§ **OBJECTIVE**
The exercise asks you to copy every line below in which "parts" appears.

☆ ☆ ☆

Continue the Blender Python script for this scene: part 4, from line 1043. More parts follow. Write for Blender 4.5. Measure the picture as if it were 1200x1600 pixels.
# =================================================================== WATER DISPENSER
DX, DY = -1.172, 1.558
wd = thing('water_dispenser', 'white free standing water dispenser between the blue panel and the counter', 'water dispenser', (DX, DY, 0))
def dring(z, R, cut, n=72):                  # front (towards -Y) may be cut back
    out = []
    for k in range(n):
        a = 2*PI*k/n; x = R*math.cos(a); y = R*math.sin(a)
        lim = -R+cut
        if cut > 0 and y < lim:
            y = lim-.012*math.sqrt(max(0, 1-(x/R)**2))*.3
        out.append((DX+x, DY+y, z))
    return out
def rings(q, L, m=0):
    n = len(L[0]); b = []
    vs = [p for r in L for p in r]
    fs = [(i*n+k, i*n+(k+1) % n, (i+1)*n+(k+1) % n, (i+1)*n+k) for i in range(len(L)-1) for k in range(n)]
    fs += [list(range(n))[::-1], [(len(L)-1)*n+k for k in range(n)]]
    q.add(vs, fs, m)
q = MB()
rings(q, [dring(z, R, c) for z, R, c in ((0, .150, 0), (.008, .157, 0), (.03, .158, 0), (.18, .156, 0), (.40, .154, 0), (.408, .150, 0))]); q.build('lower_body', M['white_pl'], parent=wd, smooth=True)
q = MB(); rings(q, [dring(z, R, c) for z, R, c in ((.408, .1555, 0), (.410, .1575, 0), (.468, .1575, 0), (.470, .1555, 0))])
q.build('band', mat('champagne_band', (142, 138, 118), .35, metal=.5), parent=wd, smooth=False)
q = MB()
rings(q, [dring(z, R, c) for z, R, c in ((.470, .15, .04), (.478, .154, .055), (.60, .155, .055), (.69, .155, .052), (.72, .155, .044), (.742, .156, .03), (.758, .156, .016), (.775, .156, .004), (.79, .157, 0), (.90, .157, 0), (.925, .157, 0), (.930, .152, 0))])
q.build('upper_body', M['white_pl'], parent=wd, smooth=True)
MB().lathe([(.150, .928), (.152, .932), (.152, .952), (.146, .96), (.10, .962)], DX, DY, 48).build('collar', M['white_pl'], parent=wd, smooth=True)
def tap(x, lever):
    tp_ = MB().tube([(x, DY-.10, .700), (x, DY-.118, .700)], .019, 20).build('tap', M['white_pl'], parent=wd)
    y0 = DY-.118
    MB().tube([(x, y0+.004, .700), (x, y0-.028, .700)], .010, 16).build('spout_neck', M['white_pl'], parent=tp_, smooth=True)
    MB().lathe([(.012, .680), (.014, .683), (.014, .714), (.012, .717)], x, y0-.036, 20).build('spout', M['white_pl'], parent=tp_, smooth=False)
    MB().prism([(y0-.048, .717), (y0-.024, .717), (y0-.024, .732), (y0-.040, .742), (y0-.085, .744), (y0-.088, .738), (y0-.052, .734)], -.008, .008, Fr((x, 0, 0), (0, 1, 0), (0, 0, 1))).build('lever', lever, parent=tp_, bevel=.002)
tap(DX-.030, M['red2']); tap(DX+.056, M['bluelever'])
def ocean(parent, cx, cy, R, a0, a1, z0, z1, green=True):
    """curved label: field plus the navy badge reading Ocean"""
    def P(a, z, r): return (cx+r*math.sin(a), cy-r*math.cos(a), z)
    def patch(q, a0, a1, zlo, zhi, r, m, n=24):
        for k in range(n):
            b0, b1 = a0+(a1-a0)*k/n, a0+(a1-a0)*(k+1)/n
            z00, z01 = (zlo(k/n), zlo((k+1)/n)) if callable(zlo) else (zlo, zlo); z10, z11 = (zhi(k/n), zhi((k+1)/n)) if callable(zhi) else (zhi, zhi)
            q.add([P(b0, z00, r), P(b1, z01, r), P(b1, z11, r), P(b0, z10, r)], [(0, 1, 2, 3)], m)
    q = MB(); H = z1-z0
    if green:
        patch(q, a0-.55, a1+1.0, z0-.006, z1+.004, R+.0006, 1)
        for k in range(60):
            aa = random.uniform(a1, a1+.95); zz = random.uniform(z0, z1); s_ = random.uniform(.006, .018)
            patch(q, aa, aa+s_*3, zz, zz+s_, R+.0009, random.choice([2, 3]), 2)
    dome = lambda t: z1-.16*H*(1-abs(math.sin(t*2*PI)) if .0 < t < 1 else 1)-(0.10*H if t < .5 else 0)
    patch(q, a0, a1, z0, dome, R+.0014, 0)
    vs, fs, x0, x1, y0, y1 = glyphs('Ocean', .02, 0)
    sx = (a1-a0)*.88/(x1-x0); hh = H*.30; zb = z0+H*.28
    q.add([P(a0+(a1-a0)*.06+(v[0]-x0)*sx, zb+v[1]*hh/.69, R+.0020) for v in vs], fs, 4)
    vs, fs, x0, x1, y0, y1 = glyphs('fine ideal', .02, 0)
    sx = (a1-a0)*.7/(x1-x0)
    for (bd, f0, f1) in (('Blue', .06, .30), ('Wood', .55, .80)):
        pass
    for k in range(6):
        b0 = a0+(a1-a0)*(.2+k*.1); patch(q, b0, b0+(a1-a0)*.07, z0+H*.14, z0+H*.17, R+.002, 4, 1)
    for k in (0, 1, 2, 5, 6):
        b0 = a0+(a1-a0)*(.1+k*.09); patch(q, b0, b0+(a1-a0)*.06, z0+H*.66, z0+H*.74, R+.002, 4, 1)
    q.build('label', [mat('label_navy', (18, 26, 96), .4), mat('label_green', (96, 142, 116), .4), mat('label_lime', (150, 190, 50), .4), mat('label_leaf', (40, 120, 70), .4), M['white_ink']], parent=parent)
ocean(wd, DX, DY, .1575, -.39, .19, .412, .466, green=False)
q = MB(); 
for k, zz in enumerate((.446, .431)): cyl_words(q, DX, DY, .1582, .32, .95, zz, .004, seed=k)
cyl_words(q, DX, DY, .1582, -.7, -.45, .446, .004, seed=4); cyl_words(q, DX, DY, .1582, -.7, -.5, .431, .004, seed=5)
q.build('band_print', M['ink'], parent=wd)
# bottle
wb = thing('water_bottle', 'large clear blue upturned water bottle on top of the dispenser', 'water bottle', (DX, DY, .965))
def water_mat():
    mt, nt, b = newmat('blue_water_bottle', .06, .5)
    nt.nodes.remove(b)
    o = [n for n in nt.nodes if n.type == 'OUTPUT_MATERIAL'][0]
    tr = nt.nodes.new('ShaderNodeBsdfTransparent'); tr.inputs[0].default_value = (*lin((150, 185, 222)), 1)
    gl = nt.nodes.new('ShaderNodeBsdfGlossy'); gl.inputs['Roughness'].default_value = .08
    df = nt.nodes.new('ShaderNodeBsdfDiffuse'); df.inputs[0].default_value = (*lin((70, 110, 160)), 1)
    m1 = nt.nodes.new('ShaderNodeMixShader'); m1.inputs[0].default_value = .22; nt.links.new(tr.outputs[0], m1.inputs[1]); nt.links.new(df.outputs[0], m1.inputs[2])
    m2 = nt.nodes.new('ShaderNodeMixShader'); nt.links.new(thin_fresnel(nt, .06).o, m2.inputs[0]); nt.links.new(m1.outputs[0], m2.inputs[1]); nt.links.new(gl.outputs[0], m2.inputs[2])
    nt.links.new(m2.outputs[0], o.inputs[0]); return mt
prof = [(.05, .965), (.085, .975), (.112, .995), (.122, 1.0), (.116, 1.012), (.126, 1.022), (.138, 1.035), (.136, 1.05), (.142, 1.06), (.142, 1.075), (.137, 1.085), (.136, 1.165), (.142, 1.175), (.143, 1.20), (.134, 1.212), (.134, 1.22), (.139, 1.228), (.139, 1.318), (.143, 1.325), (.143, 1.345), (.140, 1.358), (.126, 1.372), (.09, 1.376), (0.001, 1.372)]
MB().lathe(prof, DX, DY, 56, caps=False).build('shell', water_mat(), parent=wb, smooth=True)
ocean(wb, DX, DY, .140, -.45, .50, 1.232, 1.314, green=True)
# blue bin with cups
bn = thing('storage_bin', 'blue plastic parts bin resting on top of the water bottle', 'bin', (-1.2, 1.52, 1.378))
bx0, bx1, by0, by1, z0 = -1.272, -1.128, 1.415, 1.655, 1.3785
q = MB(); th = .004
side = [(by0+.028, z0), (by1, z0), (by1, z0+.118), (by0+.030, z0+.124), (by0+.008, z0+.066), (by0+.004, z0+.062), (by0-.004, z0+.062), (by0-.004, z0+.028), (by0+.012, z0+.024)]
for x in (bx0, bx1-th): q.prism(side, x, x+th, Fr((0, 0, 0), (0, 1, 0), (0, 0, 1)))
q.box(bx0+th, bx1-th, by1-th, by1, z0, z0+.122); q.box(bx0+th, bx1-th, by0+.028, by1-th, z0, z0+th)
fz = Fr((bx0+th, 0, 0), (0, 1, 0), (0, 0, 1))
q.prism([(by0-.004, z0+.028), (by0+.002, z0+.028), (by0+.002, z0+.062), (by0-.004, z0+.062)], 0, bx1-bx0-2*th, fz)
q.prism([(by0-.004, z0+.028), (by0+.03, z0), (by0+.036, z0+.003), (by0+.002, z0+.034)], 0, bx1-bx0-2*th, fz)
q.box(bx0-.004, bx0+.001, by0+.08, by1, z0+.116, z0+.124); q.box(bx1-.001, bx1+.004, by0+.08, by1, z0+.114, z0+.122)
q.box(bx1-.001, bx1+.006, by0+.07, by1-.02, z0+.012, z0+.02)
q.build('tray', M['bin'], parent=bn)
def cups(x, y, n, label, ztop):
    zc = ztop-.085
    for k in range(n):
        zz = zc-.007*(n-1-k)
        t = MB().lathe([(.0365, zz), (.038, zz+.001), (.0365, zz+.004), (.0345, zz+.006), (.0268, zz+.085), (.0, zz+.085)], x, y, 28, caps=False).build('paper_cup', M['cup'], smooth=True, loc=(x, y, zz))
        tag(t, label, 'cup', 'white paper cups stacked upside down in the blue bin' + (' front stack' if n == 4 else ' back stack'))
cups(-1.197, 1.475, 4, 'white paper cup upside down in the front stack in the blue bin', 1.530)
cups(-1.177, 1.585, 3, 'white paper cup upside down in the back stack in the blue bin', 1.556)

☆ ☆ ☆

§ **EXERCISE SOLUTION**
Continue the Blender Python script for this scene: part 4, from line 1043. More parts follow. Write for Blender 4.5. Measure the picture as if it were 1200x1600 pixels.
bn = thing('storage_bin', 'blue plastic parts bin resting on top of the water bottle', 'bin', (-1.2, 1.52, 1.378))